Mr. Rybak has called for “round-table” meetings to resolve the crisis, employing the same phrase as that used for negotiations that peacefully resolved Ukraine’s Orange Revolution in 2004.
But on Monday morning he refused demands by opposition lawmakers to hold a vote calling for the resignation of Prime Minister Mykola Azarov and the rest of the government.
Several of the opposition leaders in Parliament, including Arseniy P. Yatseniuk of the Fatherland coalition, the boxing champion Vitali Klitschko, of the Udar party, and Oleg Tyagnibok of the nationalist Svoboda Party, are leading the protest movement in partnership with a coalition of civic activists.
Inna Bohoslovska, a member of Parliament who has quit Mr. Yanukovich’s Party of Regions in support of the demonstrators, called on Monday for the government to resign. Demonstrators also continued to occupy City Hall in Kiev, where windows had been smashed and walls covered with graffiti. Under a sign for the Kiev City Council, someone had painted in black: “Revolution Headquarters.”
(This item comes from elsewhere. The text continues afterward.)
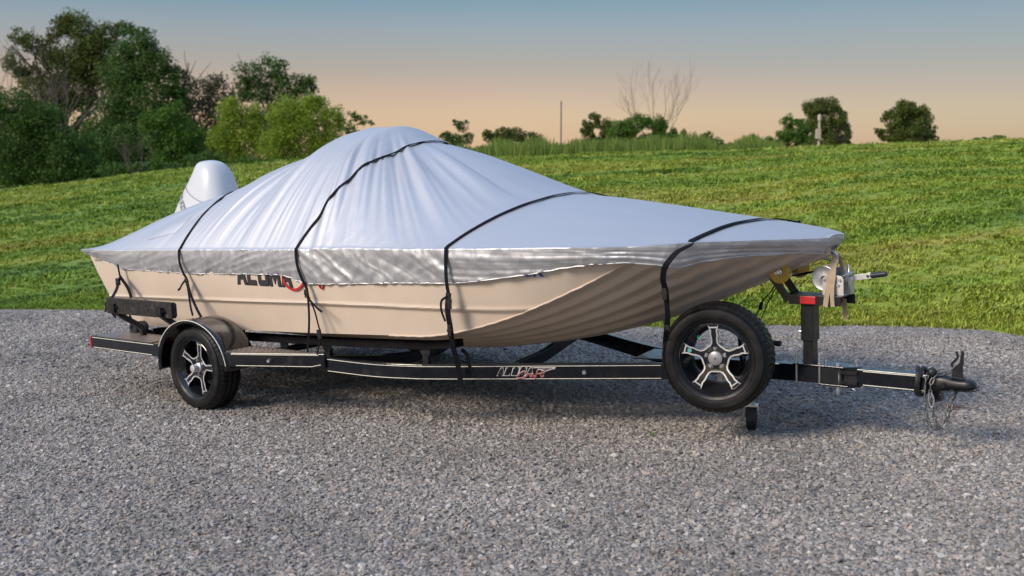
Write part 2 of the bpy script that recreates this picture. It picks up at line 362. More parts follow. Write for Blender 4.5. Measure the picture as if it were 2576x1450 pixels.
def gravel_mat(name, inst):
    m = bpy.data.materials.new(name); m.use_nodes = True; t = m.node_tree; b = t.nodes['Principled BSDF']; n = t.nodes.new; l = t.links.new
    g = n('ShaderNodeNewGeometry'); b.inputs['Roughness'].default_value = .72; b.inputs['Specular IOR Level'].default_value = .35
    cr_ = n('ShaderNodeValToRGB'); e = cr_.color_ramp.elements; cr_.color_ramp.interpolation = 'LINEAR'
    e[0].position = 0; e[0].color = (.15, .138, .122, 1); e[1].position = 1; e[1].color = (.58, .54, .48, 1)
    for p_, c_ in ((.20, (.235, .214, .191)), (.45, (.318, .290, .260)), (.68, (.385, .350, .313)), (.82, (.365, .318, .280)), (.885, (.43, .335, .270)), (.93, (.46, .425, .385)), (.975, (.54, .50, .455))):
        x = e.new(p_); x.color = (*c_, 1)
    if inst:
        oi = n('ShaderNodeObjectInfo'); l(oi.outputs['Random'], cr_.inputs[0])
        n1 = n('ShaderNodeTexNoise'); n1.inputs['Scale'].default_value = .9; n1.inputs['Detail'].default_value = 4; l(g.outputs['Position'], n1.inputs['Vector'])
        mr = n('ShaderNodeMapRange'); mr.inputs[1].default_value = .3; mr.inputs[2].default_value = .7; mr.inputs[3].default_value = .66; mr.inputs[4].default_value = 1.06; l(n1.outputs['Fac'], mr.inputs[0])
        hs = n('ShaderNodeHueSaturation'); l(cr_.outputs[0], hs.inputs['Color']); l(mr.outputs[0], hs.inputs['Value']); l(hs.outputs[0], b.inputs['Base Color'])
    else:
        vo = n('ShaderNodeTexVoronoi'); vo.inputs['Scale'].default_value = 42; l(g.outputs['Position'], vo.inputs['Vector'])
        sx = n('ShaderNodeSeparateColor'); l(vo.outputs['Color'], sx.inputs[0]); l(sx.outputs[0], cr_.inputs[0])
        hs = n('ShaderNodeHueSaturation'); hs.inputs['Value'].default_value = .75; l(cr_.outputs[0], hs.inputs['Color']); l(hs.outputs[0], b.inputs['Base Color'])
        bp = n('ShaderNodeBump'); bp.inputs['Strength'].default_value = 1; bp.inputs['Distance'].default_value = .015; bp.invert = True; l(vo.outputs['Distance'], bp.inputs['Height']); l(bp.outputs[0], b.inputs['Normal'])
    return m
M['pad'] = gravel_mat('gravel_bed', False); M['stone'] = gravel_mat('gravel_stone', True)
# gravel bed sheet, its far edge follows the grass line
def pad():
    cols = spaced([(-60,-20,2),(-20,20,.25),(20,60,2)]); rows = spaced([(0,.8,.1),(.8,1,.02)]); vs_ = []; fs = []
    for x in cols:
        ye = interp(EDGE, x)+.10*nz(x*1.7, 3)+.06*nz(x*5, 9)
        for t in rows:
            y = -30+(ye+30)*t; vs_.append((x, y, plane_z(x, y)+.004+(.0 if t < 1 else .012)))
    k = len(rows)
    for i in range(len(cols)-1):
        for j in range(k-1): fs.append((i*k+j, (i+1)*k+j, (i+1)*k+j+1, i*k+j+1))
    me = bpy.data.meshes.new('gravel_pad'); me.from_pydata(vs_, [], fs)
    o = bpy.data.objects.new('gravel_pad', me); COL.objects.link(o); me.materials.append(M['pad']); o['kind'] = 'structure'
pad()

# instancing helper for uncountable ground cover
def scatter(name, pts, rots, scls, protos, material_label, kind='stuff'):
    pc = bpy.data.collections.new(name+'_kinds')
    for p_ in protos: pc.objects.link(p_)
    me = bpy.data.meshes.new(name); me.vertices.add(len(pts)); me.vertices.foreach_set('co', np.asarray(pts, dtype=np.float32).ravel())
    a = me.attributes.new('rot', 'FLOAT_VECTOR', 'POINT'); a.data.foreach_set('vector', np.asarray(rots, dtype=np.float32).ravel())
    a = me.attributes.new('scl', 'FLOAT_VECTOR', 'POINT'); a.data.foreach_set('vector', np.asarray(scls, dtype=np.float32).ravel())
    o = bpy.data.objects.new(name, me); COL.objects.link(o); o['kind'] = kind
    g = bpy.data.node_groups.new(name+'_spread', 'GeometryNodeTree')
    g.interface.new_socket('Geometry', in_out='INPUT', socket_type='NodeSocketGeometry'); g.interface.new_socket('Geometry', in_out='OUTPUT', socket_type='NodeSocketGeometry')
    n = g.nodes.new; l = g.links.new
    gi = n('NodeGroupInput'); go = n('NodeGroupOutput'); iop = n('GeometryNodeInstanceOnPoints'); ci = n('GeometryNodeCollectionInfo')
    ci.inputs['Collection'].default_value = pc; ci.inputs['Separate Children'].default_value = True; ci.inputs['Reset Children'].default_value = True
    iop.inputs['Pick Instance'].default_value = True
    ar = n('GeometryNodeInputNamedAttribute'); ar.data_type = 'FLOAT_VECTOR'; ar.inputs[0].default_value = 'rot'
    as_ = n('GeometryNodeInputNamedAttribute'); as_.data_type = 'FLOAT_VECTOR'; as_.inputs[0].default_value = 'scl'
    er = n('FunctionNodeEulerToRotation'); l(ar.outputs[0], er.inputs[0]); l(er.outputs[0], iop.inputs['Rotation']); l(as_.outputs[0], iop.inputs['Scale'])
    rv = n('FunctionNodeRandomValue'); rv.data_type = 'INT'; rv.inputs['Min'].default_value = 0; rv.inputs['Max'].default_value = len(protos)-1
    l(rv.outputs[2], iop.inputs['Instance Index'])
    l(gi.outputs[0], iop.inputs['Points']); l(ci.outputs[0], iop.inputs['Instance']); l(iop.outputs[0], go.inputs[0])
    md = o.modifiers.new('spread', 'NODES'); md.node_group = g
    tag(o, material_label)
    return o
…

After a huge rally on Sunday — a crowd estimated at a million or more that observers said exceeded even the largest gatherings of the Orange Revolution nine years ago — the demonstrators overnight blocked city streets, using Christmas decorations and police barricades intended to stop the protest.
The result was an oddly festive, fir-trimmed encampment at the heart of the Ukrainian capital. Protest leaders, sensing that momentum had turned to their advantage, continued to add infrastructure to their operation, bringing in television monitors and erecting a small tent city that included first-aid stations and canteens.
Having occupied the nearby Trade Unions building on Sunday, they seized control of a giant screen mounted on its facade, and replaced the advertising it had carried — first with images of the yellow-starred European Union flag, and by Monday morning with a live video feed of speakers on the protest stage outside.
Mr. Yanukovich’s refusal to sign political and free trade accords with the European Union has now directly shaken the president’s prospects of remaining in power. Cracks have begun to emerge in his political base: His chief of administration was reported to have resigned, and a few members of Parliament have quit his party and have decried the police violence.
Many Ukrainians see the agreements with Europe as crucial steps toward a brighter economic and political future, and as a way to break free from the grip of Russia and from Ukraine’s Soviet past. The outcry over Mr. Yanukovich’s abandonment of the accords is pushing Russia into a corner.